Contingence du monde face à la simplicité, la beauté extrême de la nature, qui nous fascine.

- Le personnage de la grand-mère : à mon sens elle peut comprendre l'art, bien plus que sa fille mais elle représente la vision cynique du monde, tout doit être rentable, on doit avoir une bonne situation en société, gagner de l'argent et respecter les mœurs de l'époque.

- Assez ironique la bonne qui s'attriste parce que les voisins sont ruinés. En tant que servante, elle pourrait se détacher de ces problèmes, d'autant plus qu'elle s'inquiète pour l'humeur de Madame... Mais l'attachement qu'ont les petites gens pour la bonne société et leurs maîtres est solidement enracinée. On n'est encore qu'au XVII ème siècle...

Vermeer : J'ai beaucoup parlé du personnage de Griet mais peu de Vermeer, il est intrigant, peut-être même effrayant à être toujours tapi dans l'ombre. Ce personnage est complexe et difficile à cerner. Il navigue entre les mondes, il n'aime pas sa femme mais le moins qu'on puisse dire c'est qu'il continue à honorer son mariage ! Il est captivé par Griet mais on nous rappelle l'histoire sordide de son ancien modèle.

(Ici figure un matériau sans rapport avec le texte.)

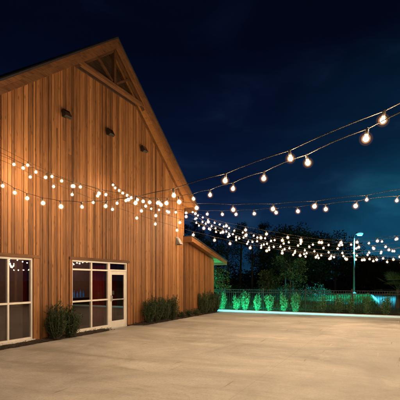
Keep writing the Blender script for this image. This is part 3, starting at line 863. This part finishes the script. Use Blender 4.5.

Quelle vision de l'artiste nous propose le film ? Artiste incompris qui n'a pas sa place dans le monde, homme faible qui ne sait imposer sa propre volonté et qui cède aux caprices de sa femme ou pervers obnubilé par les jeunes servantes qu'il impressionne et utilise comme modèles... La question reste ouverte, je crois que chacun peut se faire sa propre idée. En gardant bien sûr à l'esprit que ça ne représente que le Vermeer fictif, celui réinventé par le livre ou le film... Mais peu importe parce que ce désir partagé par le peintre et la jeune fille, en dehors des sentiments amoureux est avant tout une passion commune pour la peinture. La boîte noire les émerveille tous les deux de la même façon. Cela nous montre que pour être artiste il ne faut pas nécéssairement peindre, être artiste c'est avoir une vision du monde, un regard désintéressé, naïf peut-être. Ainsi, Griet est une artiste, et Vermeer en a conscience. C'est cette compréhension mutuelle  qui rend leur relation touchante, elle est le moteur du film.